Integrating its Way to the Future: Apple WWDC

Apple’s annual World-Wide Developer’s Conference (WWDC) is one of the most anticipated and best-covered tech events of year. WWDC is typically about software updates, while the so-called Special Events are where the new hardware products are announced. Computer hardware is pretty locked in these days, with the four dominant platforms (laptop, table, smartphone and watch) making incremental advances with little prospects of anything ground breaking coming along. Most of the action in hardware is now taking place in non-computer devices like cars, homes, offices, cities, and legacy networks that are being transformed in more subtle ways by the addition of computer intelligence. With multiple platforms, integration is the easy way to leverage discrete strengths into a more dominant footprint.

Four Platforms in Need of a Maestro

With so many computers and computer-assisted devices in the world, the integration of all these clever little gizmos becomes ever more important. Integration strategies are reveal a lot about company engineering cultures and also provide us with insight about what’s around the corner. Apple has a huge advantage in devices because it makes the leadership technology products on all four computer platforms. Some correctly argue that high-end Android phones are more feature-rich than iPhones, but the Android ecosystem leaves a lot to be desired, especially for developers.
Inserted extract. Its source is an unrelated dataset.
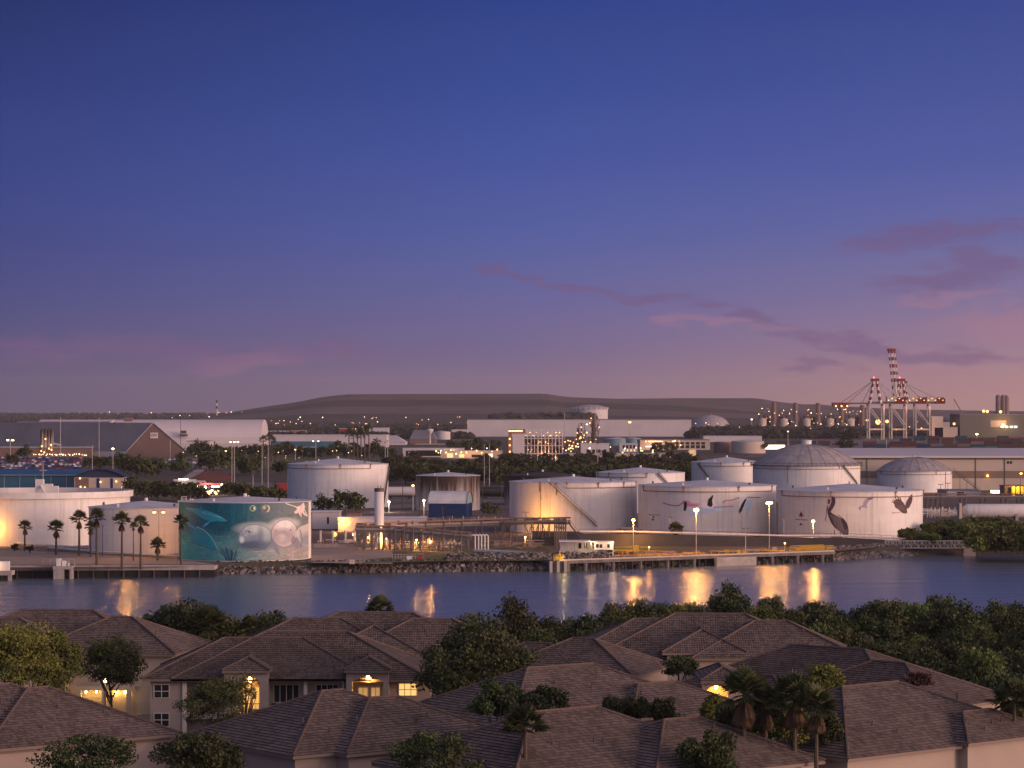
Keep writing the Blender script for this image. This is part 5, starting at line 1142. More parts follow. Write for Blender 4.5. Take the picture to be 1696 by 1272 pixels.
# mangroves at the right end of the far bank
mg = [tree_proto('mangrove', '', 'mangrove', 1500, 3.2, 2.4, 2.3, .34, 20+i, 'leaf', 22, 'mangroves beside the truss gangway', .14) for i in range(4)]
pts = []
for px in range(1492, 1800, 14):
    for row, (pb, sc) in enumerate(((916, .95), (911, 1.0), (904, 1.05), (893, 1.1), (885, 1.1))):
        lim = {0: 1504, 1: 1496, 2: 1500, 3: 1528, 4: 1556}[row]
        if px+row*5 < lim or (row < 2 and px < 1616): continue
        pts.append((px+row*5+rnd.uniform(-5, 5), pb+rnd.uniform(-2, 2), sc*rnd.uniform(.8, 1.2)*(1.22 if px > 1560 and row < 3 else 1)))
rc = {}
for i, (px, pb, sc) in enumerate(pts):
    r_ = 0 if pb > 913.4 else 1 if pb > 907.5 else 2 if pb > 898 else 3 if pb > 889 else 4; rc[r_] = rc.get(r_, -1)+1
    place(mg[i % 4], i < 4, G(px, pb, 2.4), rnd.uniform(0, 6), sc, ('tall ' if sc > 1.15 else 'low ' if sc < .85 else '')+'bushy mangrove, '+nth(rc[r_])+(' from the left' if rc[r_] else '')+' in '+('the row at the waterline', 'the row just behind the truss gangway', 'the middle row of the stand', 'the row below the bullet tank', 'the rearmost row of the stand')[r_])
# trees between tanks and port, medium size
mt = [tree_proto('tree', '', 'tree', 700, 7.0, 5.2, 5.2, .85, 40+i, 'leafmid', 24, 'trees of the belt behind the tanks', .4) for i in range(5)]
used = [False]*5
mass = []
def masstree(px, pb, sc): mass.append((rnd.randrange(5), G(px, pb, 2.5), rnd.uniform(0, 6), sc))
def mtree(px, pb, label, group, sc=1.0, k=None, z=2.5):
    i = rnd.randrange(5) if k is None else k; o = place(mt[i], not used[i], G(px, pb, z), rnd.uniform(0, 6), sc, label, group); used[i] = True; return o
for row, pb in enumerate((803, 797, 789, 781, 775, 769)):
    nb_ = -1
    for px in range(625+row*7, 1160, 21 if row < 4 else 25):
        if row > 3 and (px > 690 and px < 800): continue
        if row > 4 and px > 1150: continue
        nb_ += 1
        if row > 1: masstree(px+rnd.uniform(-7, 7), pb+rnd.uniform(-1.5, 1.5), rnd.uniform(.75, 1.1)*(1-.02*row)); continue
        mtree(px+rnd.uniform(-7, 7), pb+rnd.uniform(-1.5, 1.5), nth(nb_)+' tree'+(' from the left' if nb_ else '')+' in the '+('front row of the belt right behind the tanks', 'second row of the belt behind the tanks', 'third row of the belt behind the tanks', 'fourth row of the belt behind the tanks', 'fifth row of the belt behind the tanks', 'rearmost belt row nearest the port buildings')[row], 'trees of the belt behind the tanks', rnd.uniform(.75, 1.1)*(1-.02*row))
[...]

But Apple has fallen short in integrating its own devices with each other. Users want a seamless experience across all their personal devices, but all too often we don’t have that with Apple’s products or anybody else’s. While it’s certainly possible for users to login to a group of devices one time and share data across all of them, device integration is often much too complicated as well as too task-oriented. Rather than using telling Air Drop to transfer a picture taken on the iPhone to the Downloads folder on a Mac, it would be nicer if the two devices did this automatically, for example Similarly, copying something to the clipboard on one device should cause it to show up on the clipboards of connected devices where the same user is logged in.

Until now, Apple hasn’t done this for reasons that seem a bit mysterious. While I haven’t worked for Apple, the lack of integration appears to reflect a culture we find in large organizations where each department is judged on its own sales and not on how much it helps other departments. It appears that Apple’s software executive team, Eddy Cue and Craig Federighi, are working together to leverage Apple’s device leadership. So Siri and WatchOS, parts of Cue’s empire, will be accessible from MacOS in Federighi’s realm. This is good for Apple uses in the short term.

Performance and Integration Upgrades

This year’s WWDC announced major upgrades to WatchOS and iOS and a raft of integration upgrades to MacOS. Some analysts incorrectly judged these upgrades “incremental” but they appear a lot more significant than that. Apple is especially excited about iOS 10, which is coming out this Fall along with the new versions of the other platforms.  When you install an app in your phone, its counterpart (if there is one) for tvOS will install itself automatically, for example; and there’s more:

Craig Federighi called the iOS changes “the biggest iOS release ever for our users,” including complete redesigns for Music and Maps, new notifications, and an expanded role for 3D Touch. A new feature called “raise and wake” will wake the lock screen when you lift your phone, revealing redesigned notifications that you can interact with using 3D touch.

So all of these increments add up.  WatchOS is going to get a performance upgrade – desperately needed – and a new user interface that reflects Apple’s learning about how people want to use these devices.

Is Apple Integrating its Way to the Future?

So all in all, platform upgrades with an emphasis on integration are a necessary, but not sufficient step toward the One Big Platform to Rule Them All that we’re going to demand in the near future. Apple’s strength in devices can easily become a weakness as computing continues to evolve beyond pure computers to computer-assisted devices. To retain leadership, computer companies will have to learn how to play better with devices they don’t actually control, such as homes and cars. Apple’s approach to these markets is with integration frameworks – HomeKit and CarPlay – that have to be adopted by others to allow them access to the Apple ecosystem.

This isn’t much of burden since the carmakers and home automation companies need direction and there are only two options in these fields (the other being Google/Nest/Samsung, of course.) But we don’t want to get into a scenario where it becomes too complicated for device builders to support both standards.

The unanswered question for Apple is how, when, and whether the company will embrace artificial intelligence and the cloud. This is really Google’s turf since its real business – advertising – is all about smart infrastructure. But Apple has an asset in this field – its pioneering Siri for example – and has now built a basic worldwide network infrastructure. It’s probably easier for Apple to perfect its network than for Google to match the awesomeness of Apple’s device, but not by much.